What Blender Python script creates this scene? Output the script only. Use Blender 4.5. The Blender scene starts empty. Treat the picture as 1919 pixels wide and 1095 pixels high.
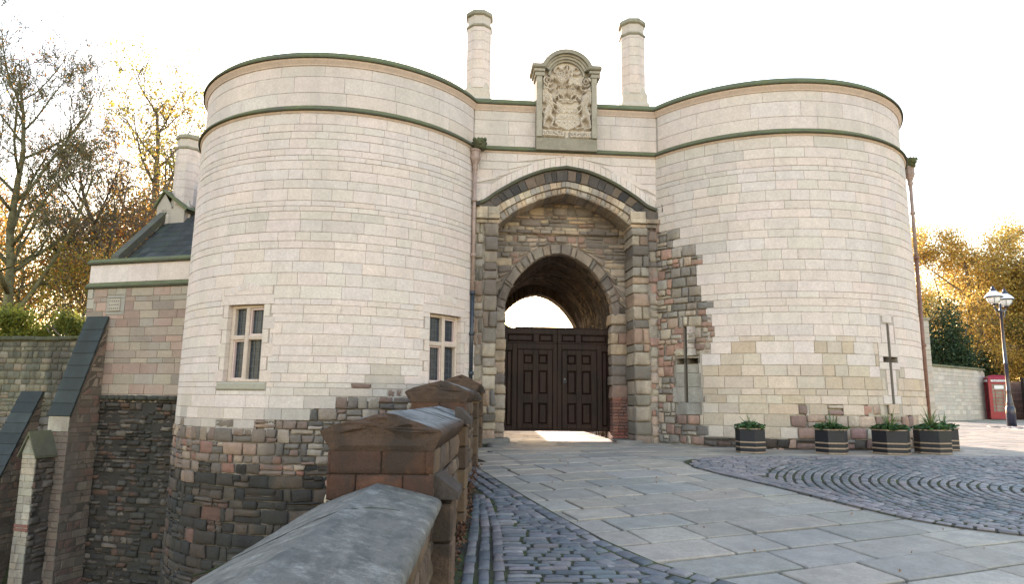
import bpy, math, random
import numpy as np
from mathutils import Matrix, Vector
rnd = random.Random(11); rng = np.random.default_rng(11)
scene = bpy.context.scene; COL = scene.collection
rad = math.radians

# ------------------------------------------------------------------ camera
EYE = 1.6
cam_data = bpy.data.cameras.new('camera'); cam = bpy.data.objects.new('camera', cam_data)
COL.objects.link(cam); scene.camera = cam
cam_data.sensor_width = 36.0; cam_data.lens = 1284.5 * 36 / 1919
cam_data.clip_start = 0.05; cam_data.clip_end = 3000
cam.matrix_world = Matrix.Translation((0, 0, EYE)) @ Matrix.Rotation(math.pi / 2 + .154, 4, 'X') @ Matrix.Rotation(.012, 4, 'Z')

# ------------------------------------------------------------------ world, sun, exposure
SUN_EL, SUN_AZ = 14.5, -9.0          # the low sun stands behind the gatehouse, a little to the left
world = bpy.data.worlds.new('World'); scene.world = world; world.use_nodes = True
wn = world.node_tree; wn.nodes.clear()
sky = wn.nodes.new('ShaderNodeTexSky'); sky.sky_type = 'NISHITA'; sky.sun_disc = False
sky.sun_elevation = rad(SUN_EL); sky.sun_rotation = rad(SUN_AZ)
sky.altitude = 50; sky.air_density = 1.5; sky.dust_density = .8; sky.ozone_density = .8
bg = wn.nodes.new('ShaderNodeBackground'); bg.inputs[1].default_value = .15
wo = wn.nodes.new('ShaderNodeOutputWorld')
wn.links.new(sky.outputs[0], bg.inputs[0]); wn.links.new(bg.outputs[0], wo.inputs[0])
sd = bpy.data.lights.new('sun', 'SUN'); sd.energy = 4.0; sd.angle = rad(.6); sd.color = (1, .86, .68)
sun = bpy.data.objects.new('sun', sd); COL.objects.link(sun)
sv = Vector((math.sin(rad(SUN_AZ)) * math.cos(rad(SUN_EL)), math.cos(rad(SUN_AZ)) * math.cos(rad(SUN_EL)), math.sin(rad(SUN_EL))))
sun.matrix_world = Matrix.Translation(sv * 60) @ sv.to_track_quat('Z', 'Y').to_matrix().to_4x4()
scene.view_settings.view_transform = 'Standard'; scene.view_settings.look = 'None'
scene.view_settings.exposure = 2.2; scene.view_settings.gamma = 1.0
scene.view_settings.use_white_balance = True; scene.view_settings.white_balance_temperature = 6600; scene.view_settings.white_balance_tint = 23.5
scene.render.engine = 'CYCLES'
scene.cycles.max_bounces = 6; scene.cycles.diffuse_bounces = 3; scene.cycles.transmission_bounces = 4

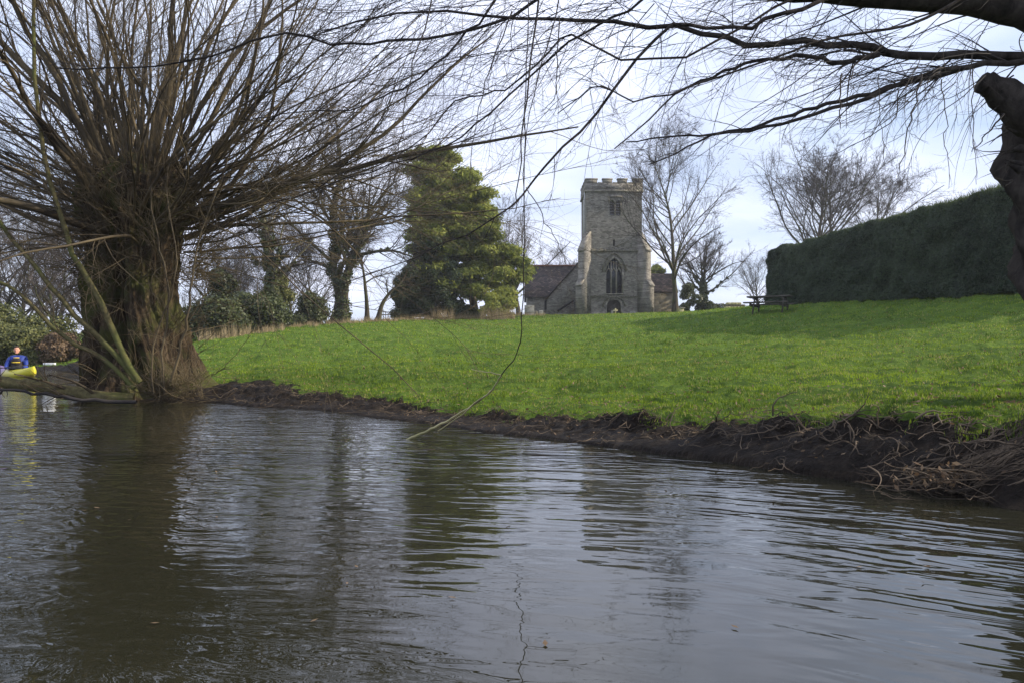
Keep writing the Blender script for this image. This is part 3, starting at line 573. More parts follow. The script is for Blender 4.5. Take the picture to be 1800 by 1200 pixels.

..............................

__Problem to work on__: Go back to the entries above and restate word for word every line from the first through the one that contains "cam.matrix_world = Matrix.Translation((0, 0, EYE))", leaving the pictures behind.

__Response__:
What Blender Python script creates this scene? Output the script only. Use Blender 4.5. The Blender scene starts empty. Treat the picture as 1919 pixels wide and 1095 pixels high.
import bpy, math, random
import numpy as np
from mathutils import Matrix, Vector
rnd = random.Random(11); rng = np.random.default_rng(11)
scene = bpy.context.scene; COL = scene.collection
rad = math.radians

# ------------------------------------------------------------------ camera
EYE = 1.6
cam_data = bpy.data.cameras.new('camera'); cam = bpy.data.objects.new('camera', cam_data)
COL.objects.link(cam); scene.camera = cam
cam_data.sensor_width = 36.0; cam_data.lens = 1284.5 * 36 / 1919
cam_data.clip_start = 0.05; cam_data.clip_end = 3000
cam.matrix_world = Matrix.Translation((0, 0, EYE)) @ Matrix.Rotation(math.pi / 2 + .154, 4, 'X') @ Matrix.Rotation(.012, 4, 'Z')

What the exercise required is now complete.